E mais que uma onda, mais que uma maré
Tentaram prendê-lo, impor-lhe uma fé
Mas, vogando à vontade, rompendo a saudade
Vai quem já nada teme, vai o homem do leme
Tim / Ze Pedro / Kalu, Xutos e Pontapés

Sempre gostei de usar música nas minhas aulas, sempre a considerei um elemento motivacional, algo que pelo menos anima, quebra a monotonia, fazendo ao mesmo tempo pensar, estabelecer ligações, pontes, relacionar diversos elementos, tarefa que se tornou cada vez mais árdua, quase uma missão impossível, diria.

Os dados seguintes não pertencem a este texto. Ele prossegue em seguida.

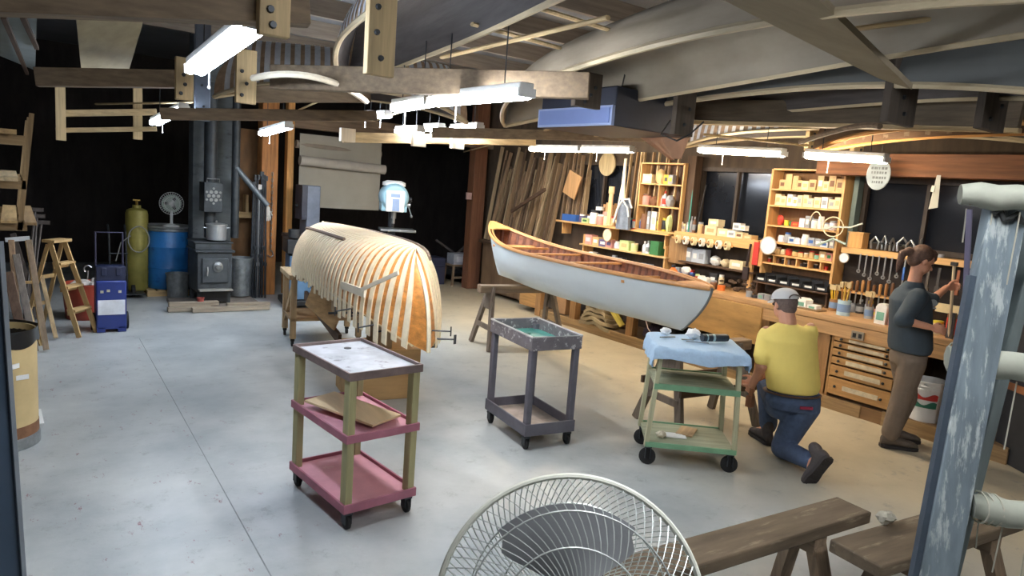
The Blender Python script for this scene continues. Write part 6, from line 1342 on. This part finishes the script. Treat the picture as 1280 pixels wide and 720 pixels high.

Uma das músicas que gostava de passar era «o homem do leme» dos Xutos e Pontapés para o comparar com outros homens do leme, como é o caso de Vasco da Gama no episódio de o Adamastor de «Os Lusíadas» e «homem do leme» de «o Mostrengo» na «Mensagem» de Pessoa, representantes do herói desvendador de mundos, vestidos da audácia permitida pela sua condição humana, lutando contra os obstáculos mais diversos, o medo, o desconhecido, no fundo, «sozinhos na noite». E a reação dos alunos, relativamente à música, era de surpresa e de agrado, mas afinal, a professora gostava dos Xutos? E eu a explicar-lhes que eram uma marca da minha geração, a relembrar, sem lhes dizer, o furor que tomava as Matinés da União Sambrasense, quando se ouvia «A minha alegre casinha», no tempo em que estava nos tops.

Posso dizer que este homem do leme passeou/se pelas minhas aulas até 2011, altura em que mudei de rumo, tendo ido depois lecionar para a Universidade de Macau. Curiosamente, aí, nunca o passei, pois os textos e programas eram outros, por isso, também outras as melodias, que iam desde «A banda» de Chico Buarque (a propósito de Literatura e resistência), «Os Búzios» de Ana Moura (introduzindo «A cartomante» de Machado de Assis), entre muitas outras canções e poemas musicados. A reação dos alunos era sempre curiosa, mas, de um modo geral, gostavam.

Então, passada mais de uma década, quis fazer a experiência do «homem do leme» numa turma de Ensino Profissional daquelas onde a maioria dos alunos apenas se interessam por jogos de computador, telemóveis, festas de finalistas e pouco mais. E surpresa das surpresas: sabiam a letra toda de cor! Foram minutos únicos, a mostrar que, quando ouvimos e cantamos a mesma canção, nem tudo está perdido. Mesmo que considerem que a mensagem dos Xutos é difícil de relacionar com a do Pessoa e do Camões, que não tenham entendido talvez muito bem o facto destes homens do leme serem portadores de algo que os transcende, de conterem em si a força do sonho indomável que tudo pode e comanda, mesmo contra todas as marés e ventos adversos.

Na verdade, quando ouvimos a mesma canção, há essa centelha de esperança, mesmo que a vontade de ir, de partir não se desenhe no horizonte, que o futuro seja um oceano a conquistar, e ainda desconheçam que, como diz a canção “a vida é sempre a perder”.